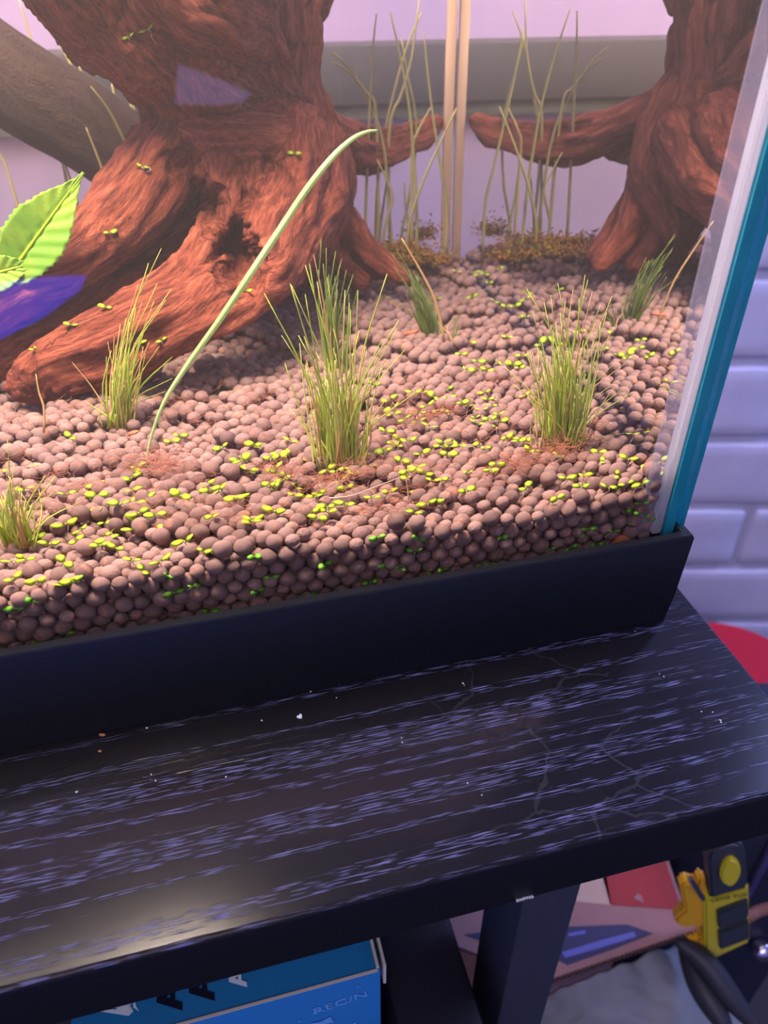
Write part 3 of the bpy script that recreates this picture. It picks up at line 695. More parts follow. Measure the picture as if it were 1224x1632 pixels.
def leaf_mesh(seed, m):
    bm = bmesh.new(); n = 12; top = []
    c = bm.verts.new((.0, 0, .00012)); ringv = []
    for k in range(n):
        a = 2 * math.pi * k / n; rr = 1 + .06 * math.sin(3 * a + seed); ringv.append(bm.verts.new((.00095 * math.cos(a) * rr, .00068 * math.sin(a) * rr, .00003 * math.cos(2 * a + seed))))
    c2 = bm.verts.new((0, 0, -.00006))
    for k in range(n): bm.faces.new((c, ringv[k], ringv[(k + 1) % n])); bm.faces.new((c2, ringv[(k + 1) % n], ringv[k]))
    me = bm_mesh(bm, 'leaf'); me.materials.append(m); me.shade_smooth(); return me
LY = [leaf_mesh(s, M['leafy']) for s in range(4)]; LG = [leaf_mesh(s, M['leafg']) for s in range(4)]
STEM = []
for s in range(5):
    r = random.Random(s); p = [Vector((0, 0, 0)), Vector((r.uniform(-.0003, .0003), r.uniform(-.0003, .0003), -.0009)), Vector((r.uniform(-.0009, .0009), r.uniform(-.0006, .0006), -.0021)), Vector((r.uniform(-.0012, .0012), r.uniform(-.0008, .0008), -.0036))]
    V, F = tube([Vector(q) for q in spline(p, 7)], [.00014, .00013, .00012, .00011, .0001, .00009, .00007], 4)
    m_ = pyd('stem', V, F); m_.materials.append(M['pale_root']); m_.shade_smooth(); STEM.append(m_)
def seedling(p, green, scale, label, group, face=False):
    root = empty('seedling', p, label, 'seedling', group)
    yaw = random.gauss(0, .5); root.rotation_euler = ((R(random.uniform(30, 60)) if face else random.gauss(.32, .2)), random.gauss(0, .22), yaw); root.scale = (scale,) * 3
    for sgn in (-1, 1):
        l = bpy.data.objects.new('leaf', random.choice(LG if green else LY)); COL.objects.link(l); l.parent = root
        s = random.uniform(.8, 1.15)
        l.location = (sgn * .00098 * s, 0, random.uniform(.0001, .0003)); l.rotation_euler = (random.gauss(0, .15), -sgn * random.uniform(.05, .45), 0 if sgn > 0 else math.pi); l.scale = (s, s * random.uniform(.85, 1.15), s)
        l.rotation_euler[1] = -random.uniform(.05, .4)
    st = bpy.data.objects.new('stem', random.choice(STEM)); COL.objects.link(st); st.parent = root; st.rotation_euler = (0, 0, random.uniform(-.5, .5))
gkd = kdtree.KDTree(len(GP))
for i, q in enumerate(GP): gkd.insert((q[0], q[1], 0), i)
gkd.balance()
def top_at(x, y):
    best = soil_h(x, y) - .0015
    for c, i, d in gkd.find_range((x, y, 0), .0023):
        if d < GR[i]: best = max(best, GP[i][2] + math.sqrt(GR[i] ** 2 - d ** 2))
    return best
def zone(px, py):
    if py < 480:
        if px < 760: return ('tiny yellow green seedling on the dim back soil in front of the corner seam', 'seedlings before the back corner')
        return ('tiny yellow green seedling on the dim back soil behind the dense right tuft', 'seedlings behind the right tuft')
    if px > 940:
        if py < 650: return ('tiny two leaved seedling mirrored among granules right of the dense right tuft', 'seedlings by the mirror line of the side glass')
        return ('tiny two leaved seedling at the near right corner beside the white silicone', 'seedlings in the near right corner')
    if px > 820 and py > 690: return ('tiny bright seedling in front of the dense right tuft', 'seedlings in front of the right tuft')
    if px > 590 and py < 770:
        if py < 620: return ('tiny bright seedling on the soil right of the small leaning tuft', 'seedlings right of the leaning tuft')
        if px < 680: return ('tiny bright seedling just right of the tall middle tuft', 'seedlings right of the middle tuft')
        if px < 760: return ('tiny bright seedling halfway between the two big tufts', 'seedlings halfway between the big tufts')
        return ('tiny bright seedling just left of the dense right tuft', 'seedlings left of the right tuft')
    if px > 440 and py > 715:
        if py > 800: return ('tiny bright seedling on the near crest of the bed below the middle tuft', 'seedlings on the near crest')
        if px < 590: return ('tiny bright seedling at the near foot of the tall middle tuft', 'seedlings at the foot of the middle tuft')
        return ('tiny bright seedling near the pale curved runner on the granules', 'seedlings near the curved runner')
    if px <= 440:
        if px < 130: return ('tiny bright seedling close to the low tuft at the left edge', 'seedlings close to the left edge tuft')
        if px < 290 and py < 800: return ('tiny bright seedling around the rooted base of the long arching leaf', 'seedlings around the arching leaf base')
        if py < 800: return ('tiny bright seedling between the arching leaf base and the middle tuft', 'seedlings between arching leaf and middle tuft')
        return ('tiny bright seedling on the near left crest of the bed', 'seedlings on the near left crest')
    return ('tiny bright seedling on the left flank of the tall middle tuft', 'seedlings left of the middle tuft')
cnt = 0
for px, py in surf:
    p = onZ(px, py, .0455)
    if p.x > XS - .002 or p.y > YB - .01: continue
    for _ in range(3):
        z = top_at(p.x, p.y) + .0007; p = onZ(px, py, z)
    if p.y < GI + .0022: p = onY(px, py, GI + .0022)
    lab, g = zone(px, py); seedling(p, False, random.uniform(1.1, 1.5), lab, g); cnt += 1
for px, py in glassy:
    side = 'left' if px < 400 else ('middle' if px < 760 else 'right')
    low = onY(px, py, GI + .001).z < .0315; w_ = 'low against the %s of the front glass just above the rim' if low else 'against the %s of the front glass between granules'
    seedling(onY(px, py, GI + .0011), True, random.uniform(.95, 1.25), 'tiny green seedling ' + w_ % side, ('seedlings low on the glass, ' if low else 'seedlings on the glass, ') + side, face=True)
for px, py, where in onwood:
    p, d = inr(px, py); h = wood_bvh.ray_cast(p, d)
    if h[0] is None: continue
    seedling(h[0] - d * .0004 + Vector((0, 0, .0004)), False, 1.15, 'tiny seedling clinging to the driftwood ' + where, 'seedlings on the driftwood')

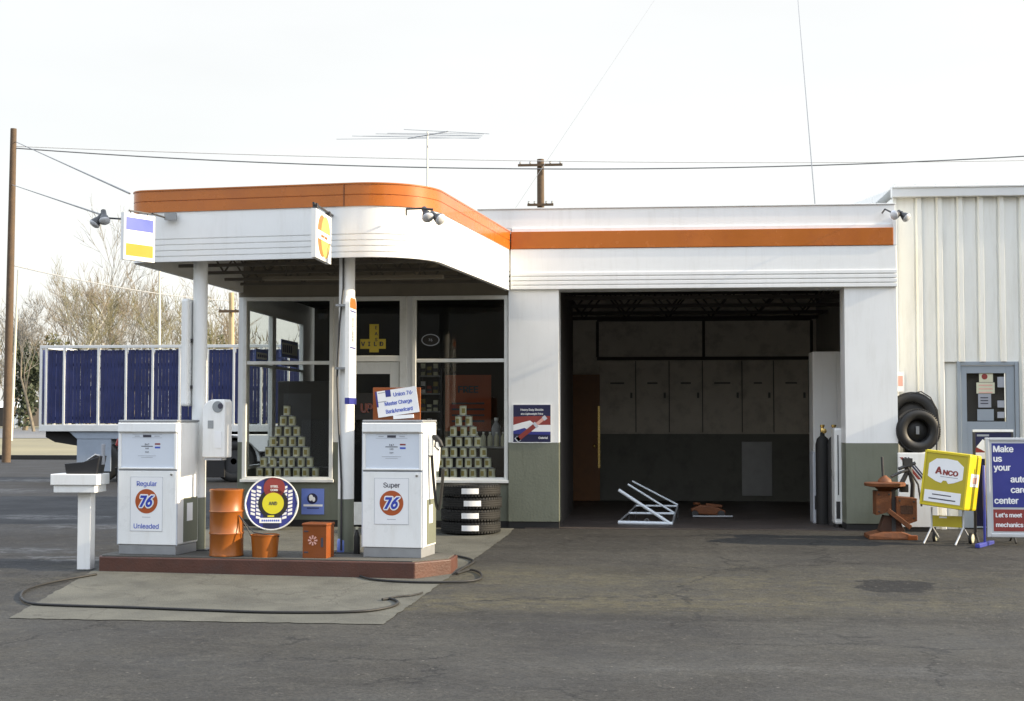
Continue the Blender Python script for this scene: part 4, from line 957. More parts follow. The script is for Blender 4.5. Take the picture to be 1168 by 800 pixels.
# ---------------------------------------------------------------- cans in the windows
can_me = None
def make_can(loc, label, grp, rot):
    global can_me
    if can_me is None:
        c = MB(); r = .0505; pr = [(.001, 0), (r, 0), (r, .006), (r - .001, .008), (r - .001, .05), (r - .001, .112), (r - .001, .128), (r, .132), (r, .139), (r - .004, .139), (r - .005, .134), (.001, .134)]
        c.lathe(pr, 'can_metal', 20, ks=['can_metal', 'can_metal', 'can_green', 'can_label', 'can_label', 'can_label', 'can_green', 'can_metal', 'can_metal', 'can_metal', 'can_metal'])
        n = 5
        for sg_ in (0, 1, 2):
            vs = []
            for q in range(n + 1):
                aa = sg_ * 2 * PI / 3 + (q / n - .5) * 1.0
                for zz in (.03, .10): vs.append(((r + .0006) * math.cos(aa), (r + .0006) * math.sin(aa), zz))
            c.add(vs, [(2 * q, 2 * q + 2, 2 * q + 3, 2 * q + 1) for q in range(n)], 'can_gold', True)
        can_me = c.build('oil_can'); o = can_me
    else: o = can_me.copy(); COL.objects.link(o)
    o.location = loc; o.rotation_euler = (0, 0, rot); return tag(o, label, 'oil can', grp)
for (pxc, nm) in ((328.5, 'left'), (529, 'right')):
    xc = Xat(pxc, 20.12)
    for row in range(7):
        n = row + 1; z_ = .687 + (6 - row) * .148
        for i in range(n):
            w_ = 'only' if n == 1 else ('leftmost' if i == 0 else ('rightmost' if i == n - 1 else ORD[i]))
            pos = {'only': 'oil can alone at the tip', 'leftmost': 'leftmost oil can', 'rightmost': 'rightmost oil can'}.get(w_, f'{w_} oil can from left')
            make_can((xc + (i - (n - 1) / 2) * .137 + rr_.uniform(-.008, .008), 20.12 + rr_.uniform(-.01, .01), z_), f'{pos}, {ORD[row]} row from top, {nm} window pyramid', f'oil cans stacked in the {nm} window', rr_.uniform(-.4, .4) - PI / 2)
    cb = MB()
    for row in range(6):
        n = row + 1; hw = (n * .137) / 2 + .01; z_ = .687 + (6 - row) * .148
        cb.box(xc - hw, xc + hw, 20.06, 20.18, z_ - .0085, z_ - .0005, 'ink_grey')
    tag(cb.build('card_shelf'), f'thin card layers between the can rows in the {nm} window', 'card')

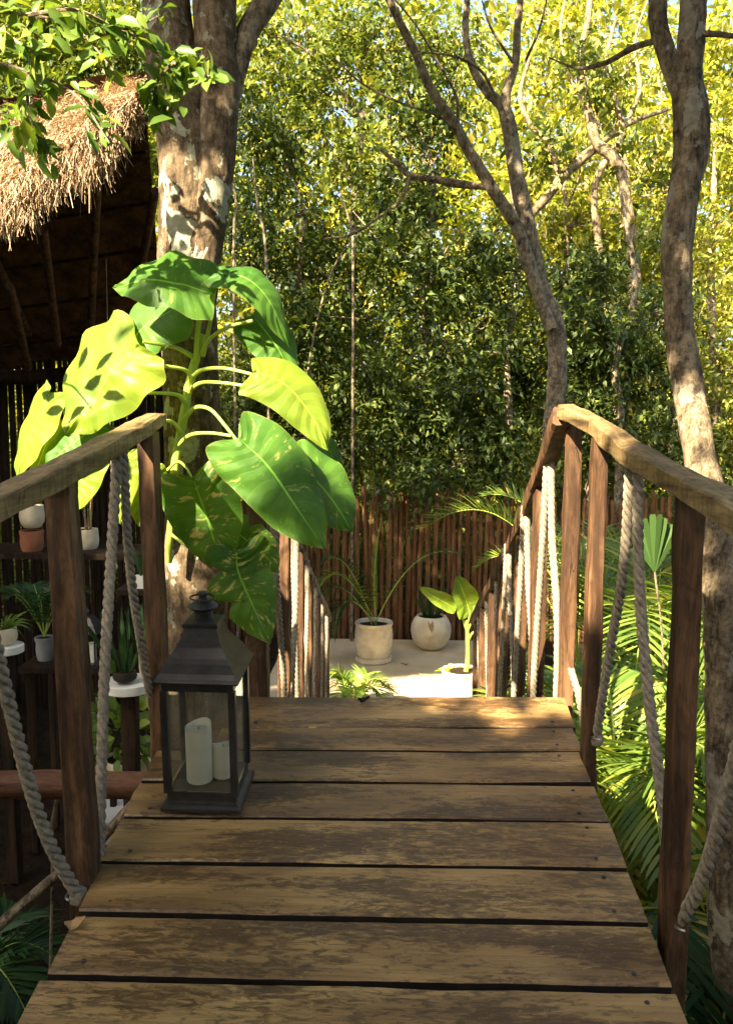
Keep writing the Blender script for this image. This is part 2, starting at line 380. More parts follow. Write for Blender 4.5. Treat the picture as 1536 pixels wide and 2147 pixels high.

[Exercise aim] List all lines holding the string "script".

[Exercise result]
Write part 3 of the bpy script that recreates this picture. It picks up at line 695. More parts follow. Measure the picture as if it were 1224x1632 pixels.
Continue the Blender Python script for this scene: part 4, from line 957. More parts follow. The script is for Blender 4.5. Take the picture to be 1168 by 800 pixels.
Keep writing the Blender script for this image. This is part 2, starting at line 380. More parts follow. Write for Blender 4.5. Treat the picture as 1536 pixels wide and 2147 pixels high.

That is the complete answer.